SET TASK —
Leave out the pictures, and write out exactly the lines from the beginning of the material to the line holding "P = C[ci] + D", that line included, and nothing else.

INFORMATION PROVIDED —
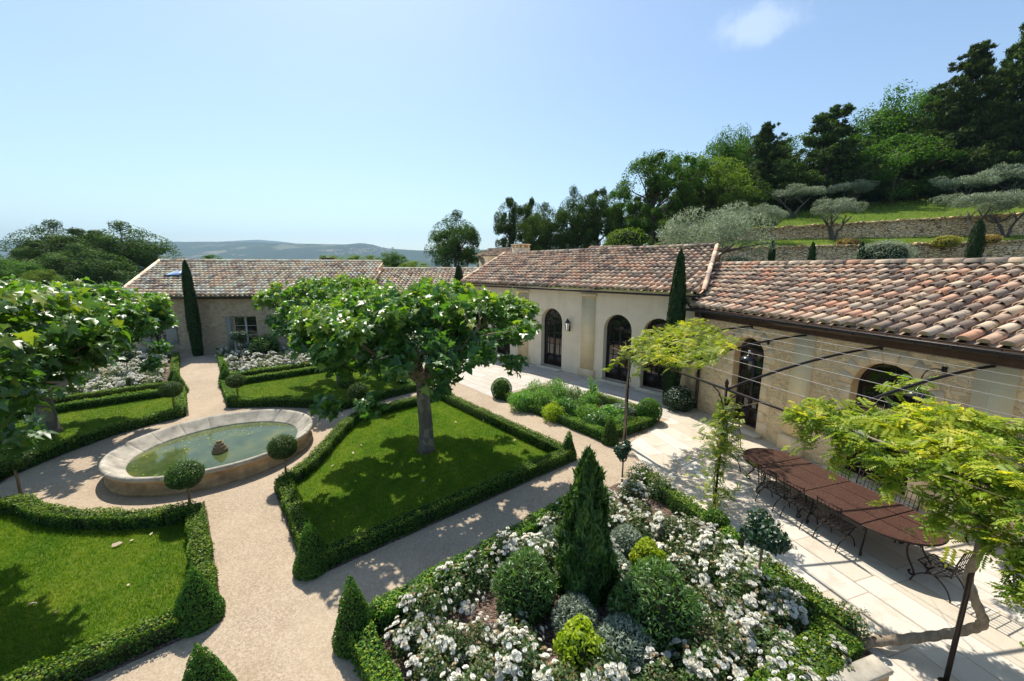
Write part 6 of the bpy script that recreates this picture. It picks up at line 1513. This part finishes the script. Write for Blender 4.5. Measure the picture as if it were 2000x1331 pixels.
def pine_proto(seed, h, r_, n_tuft=520, leaf=.42):
    rs = np.random.default_rng(seed); root = empty('pine_tree'); mbt = MB(); mb = MB(); mbt.tube([(0, 0, -.6), (.1, 0, h * .4), (0, .1, h * .75), (.05, 0, h * .98)], [.3, .24, .14, .03], 9)
    C = []; 
    for i in range(int(h * 6.4)):
        z = h * (.06 + .93 * (i / (h * 6.4))) + rs.normal() * .2; f = min(max((z / h - .06) / .94, 0), .999); L = r_ * (1.0 - f) ** .75 * (.5 + .6 * rs.random()) + .12; a = rs.random() * 6.283; d = np.array([math.cos(a), math.sin(a), 0])
        e = d * L + [0, 0, z + L * (.2 + .5 * f)]; b = np.array([0, 0, z]); mbt.tube([b, (b + e) / 2 - [0, 0, .1], e], [.06 * (1 - f) + .02, .03, .012], 5)
        for j in range(int(5 + L * 3.0)):
            t = .08 + .97 * rs.random(); C.append(b + (e - b) * t + rs.normal(size=3) * [.34, .34, .3] * (.25 + L / r_ * .95))
    C = np.array(C); k = 30; n = len(C) * k; ci = np.repeat(np.arange(len(C)), k); D = sphere_dirs(n, rs); s_ = ((.36 + .28 * rs.random(len(C))) * np.clip(1.25 - C[:, 2] / h * .8, .35, 1))[ci][:, None]
    P = C[ci] + D * s_ * (rs.random((n, 1)) ** .5) * [1, 1, .7]
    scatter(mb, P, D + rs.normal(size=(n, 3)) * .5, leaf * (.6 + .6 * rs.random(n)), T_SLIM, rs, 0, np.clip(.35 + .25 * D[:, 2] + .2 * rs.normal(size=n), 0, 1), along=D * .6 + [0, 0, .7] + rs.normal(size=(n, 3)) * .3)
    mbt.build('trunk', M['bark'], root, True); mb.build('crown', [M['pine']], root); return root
PR = {'oakA': tree_proto(51, 'oak', 4.2, 9.0, 7.9, 30000, .20, K=60), 'oakB': tree_proto(52, 'oak', 3.8, 9.5, 8.4, 26000, .20, K=46, open_=.3), 'broadA': tree_proto(53, 'broad', 4.4, 10.0, 9.0, 32000, .21, K=64), 'broadB': tree_proto(54, 'broad', 3.8, 10.5, 8.6, 26000, .21, K=42, open_=.4),
      'lime': tree_proto(55, 'lime', 3.6, 9.0, 8.2, 24000, .19, K=52), 'openT': tree_proto(56, 'broad', 4.2, 12.0, 9.4, 26000, .21, K=46, open_=.8, trunk_r=.34), 'pineA': pine_proto(61, 14.0, 4.3), 'pineB': pine_proto(62, 11.0, 4.2)}
PSZ = {'oakA': (4.2, 9.0), 'oakB': (3.8, 9.5), 'broadA': (4.4, 10.0), 'broadB': (3.8, 10.5), 'lime': (3.6, 9.0), 'openT': (4.2, 12.0), 'pineA': (3.6, 14.0), 'pineB': (3.4, 11.0)}
FIRST = {k: True for k in PR}
def bg(kind, uc, wpx, vtop, vbase, Y, label, group=None, cat=None):
    """a tree whose crown is wpx pixels wide, centred on column uc, from vtop down to vbase, Y metres ahead"""
    a = at_depth(uc, vbase, Y); b = at_depth(uc, vtop, Y); h = b.z - a.z; w = wpx * Y / FPX * math.cos(0) ; r0, h0 = PSZ[kind]
    o = PR[kind] if FIRST[kind] else dup(PR[kind]); FIRST[kind] = False
    sx = w / 2 / r0 * .95 * math.cos(math.atan((uc - 1000) / 791)) ** .75; o.location = a; o.scale = (sx, sx, h / h0); o.rotation_euler = (0, 0, rng.random() * 6.28)
    return tag(o, label, cat or ('pine' if 'pine' in kind else 'tree'), group)
GL = 'dark oaks beyond the far house'
bg('oakA', 120, 180, 440, 560, 62, 'left part of the dark oak clump behind the far house', GL)
bg('oakB', 190, 190, 450, 560, 60, 'dark bushy oak in the middle of the clump left of the far house', GL)
bg('oakA', 265, 200, 443, 570, 64, 'right part of the dark oak clump, touching the far house roof', GL)
bg('oakB', 95, 120, 476, 580, 56, 'lower dark oak at the left foot of the oak clump', GL)
bg('oakA', 180, 200, 485, 585, 54, 'shaded oak low in front of the dark oak clump', GL)
bg('broadA', 30, 170, 508, 590, 46, 'mid green bush tree at the left edge of the photo, before the oaks')
bg('lime', 88, 80, 525, 580, 44, 'small paler tree at left between the bush tree and the oaks')
bg('broadB', 418, 50, 496, 540, 70, 'small tree top peeping over the ridge of the far house')
for i, (u, w) in enumerate(((650, 60), (690, 60), (727, 50))): bg('lime', u, w, 497, 540, 60, ('leftmost', 'middle', 'rightmost')[i] + ' pale green tree top of the row over the far house ridge', 'low trees over the far house ridge')
bg('broadA', 768, 70, 494, 545, 55, 'darker tree top right of the pale row over the far house')
bg('lime', 812, 70, 508, 550, 52, 'pale bush between the far house roof and the round evergreen oak')
bg('oakA', 890, 104, 421, 545, 55, 'single rounded dark evergreen oak standing against the sky')
bg('broadB', 950, 60, 488, 545, 58, 'low green tree between the single oak and the chimney')
GR = 'row of trees behind the middle wing'
bg('oakB', 995, 62, 388, 520, 52, 'thin airy evergreen at the left end of the row behind the chimney', GR)
bg('oakB', 1038, 60, 390, 520, 54, 'slim dark tree second from the left in the row behind the middle wing', GR)
bg('oakA', 1065, 90, 405, 525, 48, 'round grey green evergreen third in the row behind the middle wing', GR)
bg('oakA', 1120, 80, 376, 525, 47, 'dark full evergreen in the middle of the row behind the middle wing', GR)
bg('oakB', 1165, 84, 372, 525, 46, 'dark tree with bare lower stems in the row, left of the tall open tree', GR)
bg('broadB', 1205, 80, 362, 520, 47, 'mid green tree just left of the tall open tree', GR)
bg('openT', 1270, 138, 288, 505, 42, 'tall open crowned tree with bare forked stems, highest left of the pines')
bg('openT', 1325, 110, 292, 500, 44, 'second open crowned tree leaning against the tall one', GR)
bg('lime', 1390, 130, 300, 470, 44, 'yellow green broadleaf tree between the open trees and the first pine')
GF = 'forest edge at the top of the hillside'
bg('broadA', 1400, 130, 270, 450, 54, 'dark broadleaf crown behind the yellow green tree', GF)
bg('pineB', 1480, 130, 244, 432, 47, 'first dark pine from the left at the forest edge')
bg('broadA', 1440, 110, 262, 445, 56, 'broadleaf crown behind the first pine on its left', GF)
bg('broadB', 1545, 150, 258, 430, 56, 'broadleaf crown between the first and the second pine', GF)
bg('pineB', 1600, 220, 212, 432, 46, 'wide second pine at the forest edge above the flat topped olive')
bg('broadA', 1690, 190, 220, 425, 52, 'bright broadleaf crown right of the second pine', GF)
bg('broadA', 1745, 210, 180, 420, 50, 'largest bright green broadleaf tree in the middle of the forest edge', GF)
bg('broadB', 1735, 190, 262, 425, 44, 'light green tree low at the forest edge above the upper lawn', GF)
bg('pineA', 1845, 230, 88, 415, 44, 'tall dark pine near the right edge')
bg('pineA', 1955, 260, 30, 410, 42, 'tallest dark pine, at the right edge of the photo')
bg('pineB', 1905, 220, 120, 415, 47, 'pine filling the gap between the two tall pines')
bg('broadA', 1815, 190, 180, 425, 53, 'dark broadleaf crown behind the left tall pine', GF)
bg('pineA', 2045, 270, 30, 410, 43, 'dark pine mostly outside the right edge of the photo')
bg('oakA', 1640, 190, 300, 430, 50, 'dark undergrowth tree below the second pine', GF)
bg('oakA', 1500, 190, 330, 438, 50, 'dark undergrowth tree below the first pine', GF)
bg('oakA', 1820, 210, 290, 412, 48, 'dark undergrowth tree below the tall pines, left one', GF)
bg('oakA', 1920, 230, 280, 408, 47, 'dark undergrowth tree below the tall pines, right one', GF)
bg('oakB', 1430, 150, 345, 470, 46, 'shaded tree behind the grey olive crown', GF)
bg('oakB', 1350, 140, 380, 492, 47, 'shaded tree below the yellow green tree, behind the big bushy olive', GF)
bg('oakB', 1240, 100, 400, 505, 50, 'shaded tree behind the stems of the tall open tree', GR)
bg('oakB', 1300, 100, 400, 502, 52, 'shaded tree behind the leaning open crowned tree', GR)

WRITTEN ANSWER —
Write part 6 of the bpy script that recreates this picture. It picks up at line 1513. This part finishes the script. Write for Blender 4.5. Measure the picture as if it were 2000x1331 pixels.
def pine_proto(seed, h, r_, n_tuft=520, leaf=.42):
    rs = np.random.default_rng(seed); root = empty('pine_tree'); mbt = MB(); mb = MB(); mbt.tube([(0, 0, -.6), (.1, 0, h * .4), (0, .1, h * .75), (.05, 0, h * .98)], [.3, .24, .14, .03], 9)
    C = []; 
    for i in range(int(h * 6.4)):
        z = h * (.06 + .93 * (i / (h * 6.4))) + rs.normal() * .2; f = min(max((z / h - .06) / .94, 0), .999); L = r_ * (1.0 - f) ** .75 * (.5 + .6 * rs.random()) + .12; a = rs.random() * 6.283; d = np.array([math.cos(a), math.sin(a), 0])
        e = d * L + [0, 0, z + L * (.2 + .5 * f)]; b = np.array([0, 0, z]); mbt.tube([b, (b + e) / 2 - [0, 0, .1], e], [.06 * (1 - f) + .02, .03, .012], 5)
        for j in range(int(5 + L * 3.0)):
            t = .08 + .97 * rs.random(); C.append(b + (e - b) * t + rs.normal(size=3) * [.34, .34, .3] * (.25 + L / r_ * .95))
    C = np.array(C); k = 30; n = len(C) * k; ci = np.repeat(np.arange(len(C)), k); D = sphere_dirs(n, rs); s_ = ((.36 + .28 * rs.random(len(C))) * np.clip(1.25 - C[:, 2] / h * .8, .35, 1))[ci][:, None]
    P = C[ci] + D * s_ * (rs.random((n, 1)) ** .5) * [1, 1, .7]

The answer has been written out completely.